Probably drainage, sawmills, and brick-making have exorcised Jack-o'-Lantern, for Allbrook, from a hamlet of four cottages, has grown up into a considerable village, with a school-chapel of its own, and a large population. The two farms called Hams and Boyatt border it on the southern or Bishopstoke side, and on the northern it extends to Highbridge (apparently so called from the lowness of the bridge), where is another small hamlet, half Otterbourne half Twyford; and there was for many years a Roman Catholic chapel attached to a large cottage, and distinguished by a cross. It was endowed, but nearly all the flock having faded away, the endowment was transferred to Eastleigh, and it is now inhabited by a market gardener with numerous glass houses.

It is the real Itchen that is crossed at Highbridge. The canal goes through Allbrook, but both serve the purpose of irrigation, and a network of ditches crosses the meadows. Both river and canal, too, are excellent for fishermen, who in the season can find

here and there a lusty trout,

And here and there a grayling

in the clear stream, which now and then an otter inhabits, soon to serve as sport for his many enemies.

Smooth and level, the river is still an unfailing source of enjoyment in the walks along the towing path, when moor-hens are swimming, and dipping on a glimpse of the spectator; when fish are rising, or sometimes taking a sudden "header" into the air and going down with a splash; when the water-vole rushes for his hole with head just above the water; when a blue flash of kingfisher darts by, and the deep blue or green dragon-flies sit on the sedges, or perhaps a tiny May-fly sits on a rail to shake off its last garment, and come forth a snow-white fairy thing with three long whisks at the tail.

The real Itchen is the boundary, and beyond lies Brambridge. But on coming to the bridge over the canal, the road leads westward, towards Otterbourne Hill. First it skirts a stream, a tributary to the Itchen, and goes between meadows till the old church is reached, now only a chancel in the midst of old headstones, and still bordered with trees on the bank between it and the stream. There are square brick monuments covered with stone slabs. In the interstices there used to be a great deal of Adiantum nigrum-black maidenhair, but it has disappeared.

The flowers are quite different from those of the peaty marshes on the opposite side of the district, belonging to an alluvial soil, washed down from the chalk hills. The great reed-mace adorns the Itchen, and going along the disused towing path of the canal there is to be found abundance of the black and golden spikes of the sedge, and the curious balls of the bur-reed, very like the horrid German weapon called a morning star. Also meadow-sweet, meadow-rue, and comfrey of every shade of purple, the water avens and forget-me-not, also that loveliest plant the bog-bean, with trefoil leaves and feathery blossoms.
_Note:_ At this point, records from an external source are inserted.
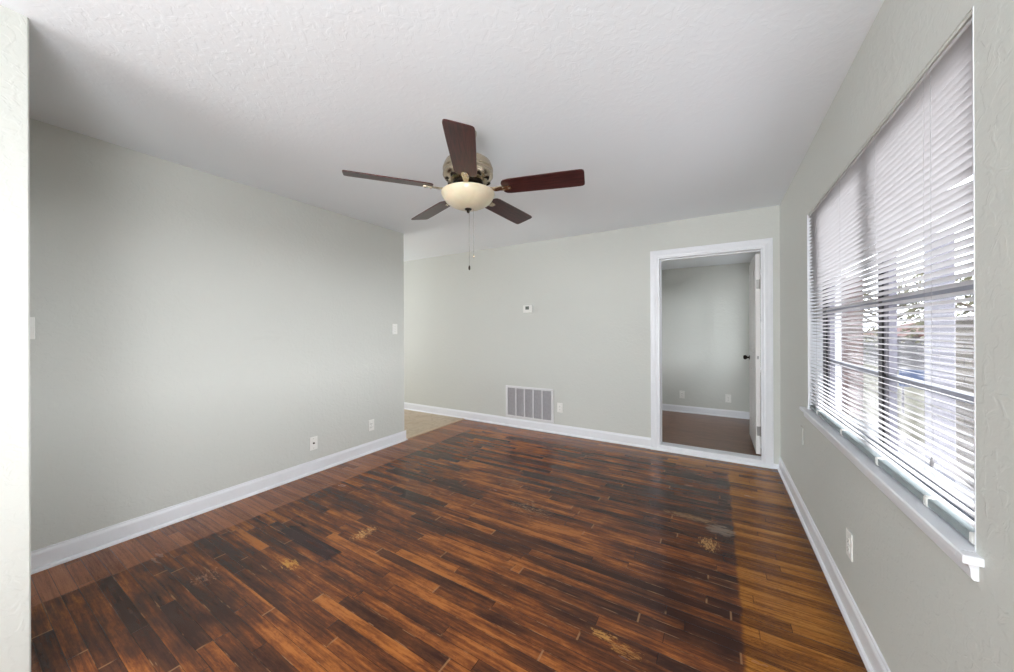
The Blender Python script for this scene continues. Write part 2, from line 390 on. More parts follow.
for rrow in range(row0, row1):
    y0 = PY+rrow*PW; y1 = min(y0+PW, YB+.01)
    spans = []
    fx = sorted(fixed.get(rrow, []))
    cur = x_lo
    def fill(a, b):
        c = a
        while c < b-1e-6:
            L = random.choice([.35, .5, .65, .8, 1.0, 1.25])*random.uniform(.85, 1.15)
            e = c+L
            if b-e < .22: e = b
            tt = random.random()
            tt = tt**.9 if random.random() < .7 else random.choice([.03, .1, .85, .95])
            spans.append((c, min(e, b), tt)); c = e
    if not fx:
        fill(x_lo-random.uniform(0, .6), x_hi)
    else:
        for (a, b, tt) in fx:
            if a > cur: fill(cur, a)
            spans.append((a, b, tt)); cur = b
        if cur < x_hi: fill(cur, x_hi)
    for (a, b, tt) in spans:
        a0, b0 = max(a, x_lo), min(b, x_hi)
        if b0 <= a0: continue
        i = len(verts); verts += [(a0, y0, 0), (b0, y0, 0), (b0, y1, 0), (a0, y1, 0)]; faces.append((i, i+1, i+2, i+3))
        L, w = b-a, PW
        e1 += [(a0-a, 0), (b0-a, 0), (b0-a, w), (a0-a, w)]; e2 += [(b-a0, w), (b-b0, w), (b-b0, 0), (b-a0, 0)]
        tones.append(tt); rnds.append(random.random())
# underside and rim make it a slab
i = len(verts); ya, yb = PY+row0*PW, YB+.01
verts += [(x_lo, ya, 0), (x_hi, ya, 0), (x_hi, yb, 0), (x_lo, yb, 0), (x_lo, ya, -.05), (x_hi, ya, -.05), (x_hi, yb, -.05), (x_lo, yb, -.05)]
extra = [(i+7, i+6, i+5, i+4), (i, i+4, i+5, i+1), (i+1, i+5, i+6, i+2), (i+2, i+6, i+7, i+3), (i+3, i+7, i+4, i)]
for f in extra: faces.append(f); e1 += [(.02, .02)]*4; e2 += [(.02, .02)]*4; tones.append(.1); rnds.append(.5)
me = bpy.data.meshes.new('floor'); me.from_pydata(verts, [], faces)
for nm_, dat in (('e1', e1), ('e2', e2)):
    uv = me.uv_layers.new(name=nm_); uv.data.foreach_set('uv', [c for p in dat for c in p])
for nm_, dat in (('tone', tones), ('rnd', rnds)):
    a_ = me.attributes.new(nm_, 'FLOAT', 'FACE'); a_.data.foreach_set('value', dat)
floor = struct(link('floor', me, M['floor']), 'worn dark-stained strip oak floor with paler borders along the walls')

struct(boxes('floor_kitchen', [(-6.6, x_lo-.012, -3.6, YB, -.05, .006)], M['tile']), 'beige stone tile floor beyond the end of the left wall')
sweep('trim_1', [(0, -.002), (0, .010), (.006, .012), (.034, .012), (.042, .003), (.042, -.002)], (x_lo-.014, YE+.01, 0), (x_lo-.014, YB-.02, 0), (1, 0, 0),
      plain('light_oak_threshold', srgb(196, 172, 146), .4))['kind'] = 'structure'
struct(boxes('floor_bedroom', [(-3.0, X2+.1, YB+.005, Y2+.1, -.05, .0)], M['laminate']), 'brown laminate floor of the room beyond the doorway')
struct(boxes('ceiling', [(-6.6, XR+.02, YR, YB+.02, H, H+.1)], M['ceil']), 'white textured ceiling')
struct(boxes('ceiling_bedroom', [(-3.0, X2+.3, YB+.1, Y2+.1, H2, H2+.1)], M['ceil']), 'white ceiling of the room beyond the doorway')

struct(boxes('wall_left', [(XL-WT, XL, YR, YE, -.05, H+.02)], M['wall'], bevel=.004), 'pale grey left wall that stops before the back wall')
struct(boxes('wall_back', [(-6.6, DX0-.016, YB, YB+WT, -.05, H+.02), (DX1+.016, XR+RW, YB, YB+WT, -.05, H+.02), (DX0-.016, DX1+.016, YB, YB+WT, DZ+.016, H+.02)], M['wall']),
       'grey back wall with the doorway and the return air grille')
struct(boxes('wall_right', [(XR, XR+RW, YR, WY0, -.05, H+.02), (XR, XR+RW, WY1, YB+.01, -.05, H+.02), (XR, XR+RW, WY0, WY1, -.05, WZ0-.02), (XR, XR+RW, WY0, WY1, WZ1, H+.02)], M['wall']),
       'grey right wall around the wide window')
struct(boxes('wall_front', [(XL, -2.15, .0, .193, -.05, H+.02)], M['wall'], bevel=.004), 'rough textured wall end at the left edge of the view')
struct(boxes('wall_rear', [(-6.6, -2.8, YR-WT, YR, -.05, H+.02), (-.2, XR+RW, YR-WT, YR, -.05, H+.02), (-2.8, -.2, YR-WT, YR, -.05, .7), (-2.8, -.2, YR-WT, YR, 2.2, H+.02)], M['wall']),
       'rear wall behind the viewer with a wide window')
struct(boxes('wall_kitchen', [(-6.72, -6.6, YR, 1.8, -.05, H+.02), (-6.72, -6.6, 3.4, YB+WT, -.05, H+.02), (-6.72, -6.6, 1.8, 3.4, -.05, .8), (-6.72, -6.6, 1.8, 3.4, 2.05, H+.02)], M['wall']),
       'far kitchen wall with a window')
struct(boxes('wall_bedroom_back', [(-3.0, X2+.1, Y2, Y2+.1, -.05, H2+.02)], M['wall']), 'grey wall seen through the doorway')
struct(boxes('wall_bedroom_left', [(-3.1, -3.0, YB+WT, Y2+.1, -.05, H2+.02)], M['wall']), 'left wall of the room beyond the doorway')
B0, B1, BZ0, BZ1 = 4.56, 5.85, .78, 2.0
struct(boxes('wall_bedroom_right', [(X2, XR+RW, YB+WT, B0, -.05, H2+.02), (X2, XR+RW, B1, Y2+.1, -.05, H2+.02), (X2, XR+RW, B0, B1, -.05, BZ0), (X2, XR+RW, B0, B1, BZ1, H2+.02)], M['wall']),
       'right wall of the room beyond the doorway')

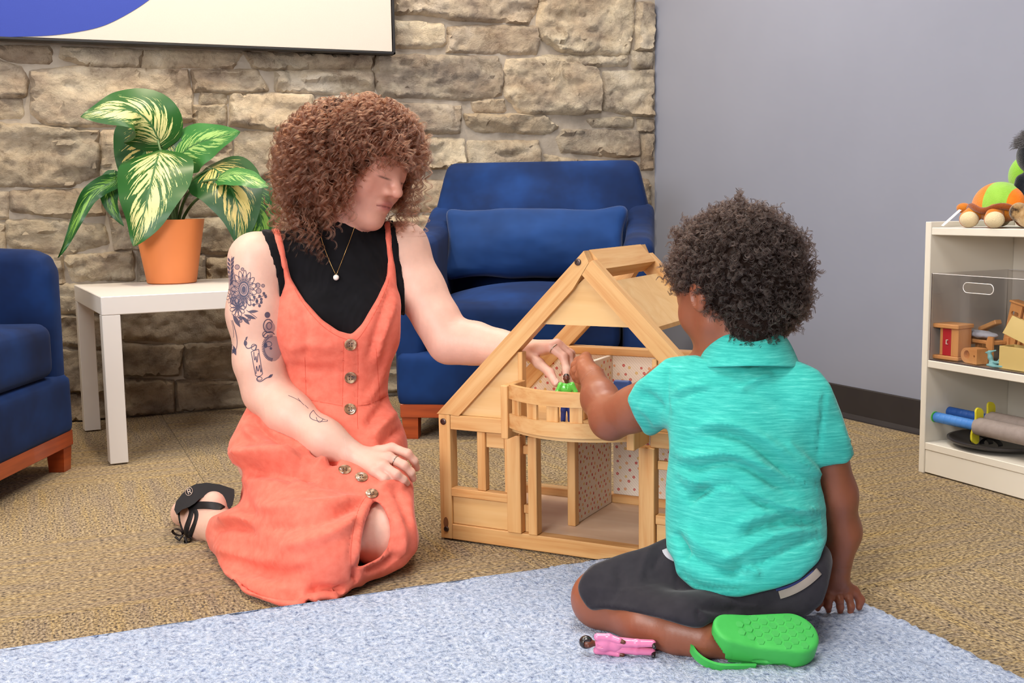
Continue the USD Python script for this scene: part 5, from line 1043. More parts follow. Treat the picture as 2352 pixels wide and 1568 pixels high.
# finger nails on the hand that holds the figure
mat('nail', '#e3b6aa', rough=.2, spec=.6)
BS = Skin(wbody, (1240, 840, 1340, 900))
for x, y, a in ((1297,870,8), (1307,880,12), (1279,874,-20)):
    c_, s_ = math.cos(math.radians(a)), math.sin(math.radians(a)); an = np.linspace(0, 2*np.pi, 14, endpoint=False); P_ = np.c_[x+5.5*np.cos(an)*c_-10*np.sin(an)*s_*-1*0-10*np.sin(an)*-s_, y+5.5*np.cos(an)*s_+10*np.sin(an)*c_]; t_ = patch(BS, P_, .0008)
    if t_ is not None: obj('nail', t_, 'nail', woman, True)
# ---- tattoos on the upper and lower right arm: ink lines lying on the skin
BS = Skin(wbody, (490, 560, 800, 1000))
N = {'p': ('principled_bsdf', dict(base_color=lin('#44475f'), roughness=.55, specular_ior_level=.3)), 't': ('transparent_bsdf', {}), 'm': ('mix_closure', dict(fac=.76))}
MATS['ink'] = usdkit.material(stage, '/World/Looks/ink', N, [('t.BSDF', 'm.closure1'), ('p.BSDF', 'm.closure2')], surface='m.closure')
N = {'p': ('principled_bsdf', dict(base_color=lin('#5d617c'), roughness=.55, specular_ior_level=.3)), 't': ('transparent_bsdf', {}), 'm': ('mix_closure', dict(fac=.36))}
MATS['ink_wash'] = usdkit.material(stage, '/World/Looks/ink_wash', N, [('t.BSDF', 'm.closure1'), ('p.BSDF', 'm.closure2')], surface='m.closure')
def ell_pts(cx, cy, rx, ry, a=0, n=16, a0=0, a1=360):
    t = np.radians(np.linspace(a0, a1, n)); c_, s_ = math.cos(math.radians(a)), math.sin(math.radians(a)); x, y = rx*np.cos(t), ry*np.sin(t); return np.c_[cx+x*c_-y*s_, cy+x*s_+y*c_]
def petal(cx, cy, a, r0, r1, w, sx=1., sy=1.):
    t = np.array([0, .35, .7, 1, .7, .35, 0]); q = np.array([0, .8, .9, 0, -.9, -.8, 0])*w; r = r0+(r1-r0)*t; ca, sa = math.cos(a), math.sin(a); return np.c_[cx+(r*ca-q*sa)*sx, cy+(r*sa+q*ca)*sy]
def leaf_t(x, y, a, l, w):
    a = math.radians(a); t = np.linspace(0, 1, 7); q = np.sin(t*np.pi)*w; return np.vstack([np.c_[x+t*l*math.cos(a)-q*math.sin(a), y+t*l*math.sin(a)+q*math.cos(a)], np.c_[x+t*l*math.cos(a)+q*math.sin(a), y+t*l*math.sin(a)-q*math.cos(a)][::-1]])
def tattoo(nm, label, lines, fills=(), washes=()):
    ms = [ribbon(BS, p, w*.00078, .0005, 3.) for p, w in lines]+[patch(BS, p) for p in fills]; ms = [m_ for m_ in ms if m_ is not None]
    if ms: obj(nm, cat_(*ms), 'ink', woman, True, label=label, kind='stuff')
    ws = [patch(BS, p, .0003) for p in washes]; ws = [m_ for m_ in ws if m_ is not None]
    if ws: obj(nm, cat_(*ws), 'ink_wash', woman, True, label=label+', grey shading', kind='stuff')
ln, fl, ws = [], [], []
for k in range(15): ln.append((petal(560, 664, k*2*math.pi/15+.2, 15, 44, 6.2, .68, 1.), 1.9))
for k in range(15): ln.append((petal(560, 664, k*2*math.pi/15+.41, 15, 34, 4.2, .68, 1.), 1.5))
ln += [(ell_pts(560, 664, 11, 17), 2.4), (ell_pts(560, 664, 7, 11), 1.6)]; ws.append(ell_pts(560, 664, 11, 17)); fl.append(ell_pts(560, 665, 4.5, 8))
for k in range(11): ln.append((petal(546, 706, k*2*math.pi/11, 5, 23, 5, .8, .95), 1.8))
fl.append(ell_pts(546, 706, 4, 5)); ws.append(ell_pts(546, 706, 10, 12))
for k in range(9): ln.append((petal(530, 680, k*2*math.pi/9, 4, 18, 4.5, .55, 1.), 1.6))
for i, y in enumerate(range(592, 648, 9)):
    fl += [leaf_t(531-.05*(y-592), y+10, -62, 15, 2.6), leaf_t(529-.05*(y-592), y+10, -118, 12, 2.2)]
ln.append(([(533,588),(528,620),(526,655)], 1.6))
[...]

Orchis latifolia is in plenty, and also Orchis incarnata, sometimes called the Romsey orchis. Of late years the mimulus has gilded the bank of one of the ditches. Is it compensation for the Pinguicula vulgaris, which has been drained away, or the mountain pink at Highbridge, which I suspect some gardener of appropriating? Higher up the course of the river, Orchis conopsea, long-spurred and very sweet, the compact Orchis pyramidalis, and the rare Epipactis palustris are to be found, as well as Campanula Glomerata, and crow garlic, in an old chalk-pit nearly destroyed by the railway and the water works.